**Provided data**
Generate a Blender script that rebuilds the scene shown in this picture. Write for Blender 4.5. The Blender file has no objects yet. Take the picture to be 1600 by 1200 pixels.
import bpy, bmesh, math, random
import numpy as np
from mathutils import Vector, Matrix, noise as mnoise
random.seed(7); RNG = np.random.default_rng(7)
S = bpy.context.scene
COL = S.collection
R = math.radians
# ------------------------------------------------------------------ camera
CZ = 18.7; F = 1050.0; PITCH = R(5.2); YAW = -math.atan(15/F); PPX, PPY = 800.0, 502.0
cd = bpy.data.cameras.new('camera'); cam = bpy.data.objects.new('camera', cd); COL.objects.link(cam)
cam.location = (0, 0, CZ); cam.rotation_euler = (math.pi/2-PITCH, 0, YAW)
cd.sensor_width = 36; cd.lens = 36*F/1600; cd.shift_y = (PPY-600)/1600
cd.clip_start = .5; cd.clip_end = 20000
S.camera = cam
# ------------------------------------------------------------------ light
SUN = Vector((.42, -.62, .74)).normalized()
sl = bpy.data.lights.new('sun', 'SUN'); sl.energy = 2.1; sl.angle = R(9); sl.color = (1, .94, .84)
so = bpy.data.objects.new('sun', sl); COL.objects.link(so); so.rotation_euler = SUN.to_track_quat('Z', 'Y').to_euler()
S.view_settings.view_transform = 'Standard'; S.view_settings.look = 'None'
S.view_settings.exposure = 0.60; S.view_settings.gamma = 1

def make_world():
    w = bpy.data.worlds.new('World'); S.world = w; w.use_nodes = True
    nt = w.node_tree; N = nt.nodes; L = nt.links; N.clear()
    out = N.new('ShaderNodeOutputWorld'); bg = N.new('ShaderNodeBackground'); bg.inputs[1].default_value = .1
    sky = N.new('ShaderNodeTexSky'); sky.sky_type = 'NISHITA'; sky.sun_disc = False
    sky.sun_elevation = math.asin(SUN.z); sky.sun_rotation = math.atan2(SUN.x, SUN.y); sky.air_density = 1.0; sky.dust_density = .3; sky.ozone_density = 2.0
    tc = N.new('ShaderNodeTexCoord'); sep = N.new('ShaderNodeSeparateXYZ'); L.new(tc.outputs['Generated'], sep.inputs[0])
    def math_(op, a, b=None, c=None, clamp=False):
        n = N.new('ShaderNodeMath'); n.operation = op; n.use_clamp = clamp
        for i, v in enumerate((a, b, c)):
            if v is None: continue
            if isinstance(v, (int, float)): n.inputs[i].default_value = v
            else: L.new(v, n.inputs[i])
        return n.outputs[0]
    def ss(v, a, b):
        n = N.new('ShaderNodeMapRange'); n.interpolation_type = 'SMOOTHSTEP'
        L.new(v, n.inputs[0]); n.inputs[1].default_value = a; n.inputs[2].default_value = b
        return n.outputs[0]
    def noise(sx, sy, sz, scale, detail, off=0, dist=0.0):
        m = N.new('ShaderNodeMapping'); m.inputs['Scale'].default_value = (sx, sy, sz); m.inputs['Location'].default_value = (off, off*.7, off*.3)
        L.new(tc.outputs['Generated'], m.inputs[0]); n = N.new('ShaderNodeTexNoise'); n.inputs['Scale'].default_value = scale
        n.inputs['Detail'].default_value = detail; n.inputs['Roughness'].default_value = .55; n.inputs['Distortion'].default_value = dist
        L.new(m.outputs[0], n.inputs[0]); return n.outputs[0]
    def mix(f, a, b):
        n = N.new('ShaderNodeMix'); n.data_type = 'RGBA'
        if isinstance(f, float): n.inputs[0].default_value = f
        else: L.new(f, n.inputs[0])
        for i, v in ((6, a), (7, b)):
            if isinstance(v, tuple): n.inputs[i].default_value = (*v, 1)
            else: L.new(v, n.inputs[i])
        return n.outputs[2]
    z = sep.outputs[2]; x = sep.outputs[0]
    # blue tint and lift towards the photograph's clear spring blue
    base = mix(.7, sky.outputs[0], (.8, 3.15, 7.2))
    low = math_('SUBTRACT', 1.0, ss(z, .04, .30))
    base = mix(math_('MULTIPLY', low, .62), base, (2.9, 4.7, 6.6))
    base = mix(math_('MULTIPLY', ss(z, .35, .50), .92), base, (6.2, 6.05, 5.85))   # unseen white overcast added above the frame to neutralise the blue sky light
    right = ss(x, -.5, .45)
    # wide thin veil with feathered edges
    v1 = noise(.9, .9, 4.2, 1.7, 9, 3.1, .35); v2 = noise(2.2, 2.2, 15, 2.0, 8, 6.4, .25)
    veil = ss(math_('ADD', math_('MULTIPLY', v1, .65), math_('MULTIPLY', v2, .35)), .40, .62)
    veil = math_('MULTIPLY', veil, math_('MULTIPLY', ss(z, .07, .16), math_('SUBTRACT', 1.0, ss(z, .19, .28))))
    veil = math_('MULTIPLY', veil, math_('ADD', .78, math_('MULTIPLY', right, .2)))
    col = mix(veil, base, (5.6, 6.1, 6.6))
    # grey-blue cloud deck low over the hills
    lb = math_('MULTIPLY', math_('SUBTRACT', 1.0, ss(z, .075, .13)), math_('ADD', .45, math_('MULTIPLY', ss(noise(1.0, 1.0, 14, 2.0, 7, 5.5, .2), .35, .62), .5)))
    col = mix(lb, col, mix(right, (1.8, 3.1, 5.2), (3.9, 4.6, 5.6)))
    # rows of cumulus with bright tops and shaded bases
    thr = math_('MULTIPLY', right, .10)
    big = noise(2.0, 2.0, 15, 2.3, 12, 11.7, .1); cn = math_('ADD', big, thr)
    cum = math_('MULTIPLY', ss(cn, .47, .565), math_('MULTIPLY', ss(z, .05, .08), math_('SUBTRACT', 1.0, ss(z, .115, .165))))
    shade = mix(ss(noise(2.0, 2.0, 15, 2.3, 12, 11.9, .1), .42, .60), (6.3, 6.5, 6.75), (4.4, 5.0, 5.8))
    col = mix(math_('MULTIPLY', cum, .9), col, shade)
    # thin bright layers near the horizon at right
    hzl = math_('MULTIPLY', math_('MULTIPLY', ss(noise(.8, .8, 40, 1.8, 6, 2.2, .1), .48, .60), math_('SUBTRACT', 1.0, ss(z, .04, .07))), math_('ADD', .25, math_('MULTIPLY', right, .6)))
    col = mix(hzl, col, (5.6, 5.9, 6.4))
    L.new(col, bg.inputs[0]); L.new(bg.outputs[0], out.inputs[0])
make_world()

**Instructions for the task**
Output the listing above word for word.

**Task answer**
Generate a Blender script that rebuilds the scene shown in this picture. Write for Blender 4.5. The Blender file has no objects yet. Take the picture to be 1600 by 1200 pixels.
import bpy, bmesh, math, random
import numpy as np
from mathutils import Vector, Matrix, noise as mnoise
random.seed(7); RNG = np.random.default_rng(7)
S = bpy.context.scene
COL = S.collection
R = math.radians
# ------------------------------------------------------------------ camera
CZ = 18.7; F = 1050.0; PITCH = R(5.2); YAW = -math.atan(15/F); PPX, PPY = 800.0, 502.0
cd = bpy.data.cameras.new('camera'); cam = bpy.data.objects.new('camera', cd); COL.objects.link(cam)
cam.location = (0, 0, CZ); cam.rotation_euler = (math.pi/2-PITCH, 0, YAW)
cd.sensor_width = 36; cd.lens = 36*F/1600; cd.shift_y = (PPY-600)/1600
cd.clip_start = .5; cd.clip_end = 20000
S.camera = cam
# ------------------------------------------------------------------ light
SUN = Vector((.42, -.62, .74)).normalized()
sl = bpy.data.lights.new('sun', 'SUN'); sl.energy = 2.1; sl.angle = R(9); sl.color = (1, .94, .84)
so = bpy.data.objects.new('sun', sl); COL.objects.link(so); so.rotation_euler = SUN.to_track_quat('Z', 'Y').to_euler()
S.view_settings.view_transform = 'Standard'; S.view_settings.look = 'None'
S.view_settings.exposure = 0.60; S.view_settings.gamma = 1

def make_world():
    w = bpy.data.worlds.new('World'); S.world = w; w.use_nodes = True
    nt = w.node_tree; N = nt.nodes; L = nt.links; N.clear()
    out = N.new('ShaderNodeOutputWorld'); bg = N.new('ShaderNodeBackground'); bg.inputs[1].default_value = .1
    sky = N.new('ShaderNodeTexSky'); sky.sky_type = 'NISHITA'; sky.sun_disc = False
    sky.sun_elevation = math.asin(SUN.z); sky.sun_rotation = math.atan2(SUN.x, SUN.y); sky.air_density = 1.0; sky.dust_density = .3; sky.ozone_density = 2.0
    tc = N.new('ShaderNodeTexCoord'); sep = N.new('ShaderNodeSeparateXYZ'); L.new(tc.outputs['Generated'], sep.inputs[0])
    def math_(op, a, b=None, c=None, clamp=False):
        n = N.new('ShaderNodeMath'); n.operation = op; n.use_clamp = clamp
        for i, v in enumerate((a, b, c)):
            if v is None: continue
            if isinstance(v, (int, float)): n.inputs[i].default_value = v
            else: L.new(v, n.inputs[i])
        return n.outputs[0]
    def ss(v, a, b):
        n = N.new('ShaderNodeMapRange'); n.interpolation_type = 'SMOOTHSTEP'
        L.new(v, n.inputs[0]); n.inputs[1].default_value = a; n.inputs[2].default_value = b
        return n.outputs[0]
    def noise(sx, sy, sz, scale, detail, off=0, dist=0.0):
        m = N.new('ShaderNodeMapping'); m.inputs['Scale'].default_value = (sx, sy, sz); m.inputs['Location'].default_value = (off, off*.7, off*.3)
        L.new(tc.outputs['Generated'], m.inputs[0]); n = N.new('ShaderNodeTexNoise'); n.inputs['Scale'].default_value = scale
        n.inputs['Detail'].default_value = detail; n.inputs['Roughness'].default_value = .55; n.inputs['Distortion'].default_value = dist
        L.new(m.outputs[0], n.inputs[0]); return n.outputs[0]
    def mix(f, a, b):
        n = N.new('ShaderNodeMix'); n.data_type = 'RGBA'
        if isinstance(f, float): n.inputs[0].default_value = f
        else: L.new(f, n.inputs[0])
        for i, v in ((6, a), (7, b)):
            if isinstance(v, tuple): n.inputs[i].default_value = (*v, 1)
            else: L.new(v, n.inputs[i])
        return n.outputs[2]
    z = sep.outputs[2]; x = sep.outputs[0]
    # blue tint and lift towards the photograph's clear spring blue
    base = mix(.7, sky.outputs[0], (.8, 3.15, 7.2))
    low = math_('SUBTRACT', 1.0, ss(z, .04, .30))
    base = mix(math_('MULTIPLY', low, .62), base, (2.9, 4.7, 6.6))
    base = mix(math_('MULTIPLY', ss(z, .35, .50), .92), base, (6.2, 6.05, 5.85))   # unseen white overcast added above the frame to neutralise the blue sky light
    right = ss(x, -.5, .45)
    # wide thin veil with feathered edges
    v1 = noise(.9, .9, 4.2, 1.7, 9, 3.1, .35); v2 = noise(2.2, 2.2, 15, 2.0, 8, 6.4, .25)
    veil = ss(math_('ADD', math_('MULTIPLY', v1, .65), math_('MULTIPLY', v2, .35)), .40, .62)
    veil = math_('MULTIPLY', veil, math_('MULTIPLY', ss(z, .07, .16), math_('SUBTRACT', 1.0, ss(z, .19, .28))))
    veil = math_('MULTIPLY', veil, math_('ADD', .78, math_('MULTIPLY', right, .2)))
    col = mix(veil, base, (5.6, 6.1, 6.6))
    # grey-blue cloud deck low over the hills
    lb = math_('MULTIPLY', math_('SUBTRACT', 1.0, ss(z, .075, .13)), math_('ADD', .45, math_('MULTIPLY', ss(noise(1.0, 1.0, 14, 2.0, 7, 5.5, .2), .35, .62), .5)))
    col = mix(lb, col, mix(right, (1.8, 3.1, 5.2), (3.9, 4.6, 5.6)))
    # rows of cumulus with bright tops and shaded bases
    thr = math_('MULTIPLY', right, .10)
    big = noise(2.0, 2.0, 15, 2.3, 12, 11.7, .1); cn = math_('ADD', big, thr)
    cum = math_('MULTIPLY', ss(cn, .47, .565), math_('MULTIPLY', ss(z, .05, .08), math_('SUBTRACT', 1.0, ss(z, .115, .165))))
    shade = mix(ss(noise(2.0, 2.0, 15, 2.3, 12, 11.9, .1), .42, .60), (6.3, 6.5, 6.75), (4.4, 5.0, 5.8))
    col = mix(math_('MULTIPLY', cum, .9), col, shade)
    # thin bright layers near the horizon at right
    hzl = math_('MULTIPLY', math_('MULTIPLY', ss(noise(.8, .8, 40, 1.8, 6, 2.2, .1), .48, .60), math_('SUBTRACT', 1.0, ss(z, .04, .07))), math_('ADD', .25, math_('MULTIPLY', right, .6)))
    col = mix(hzl, col, (5.6, 5.9, 6.4))
    L.new(col, bg.inputs[0]); L.new(bg.outputs[0], out.inputs[0])
make_world()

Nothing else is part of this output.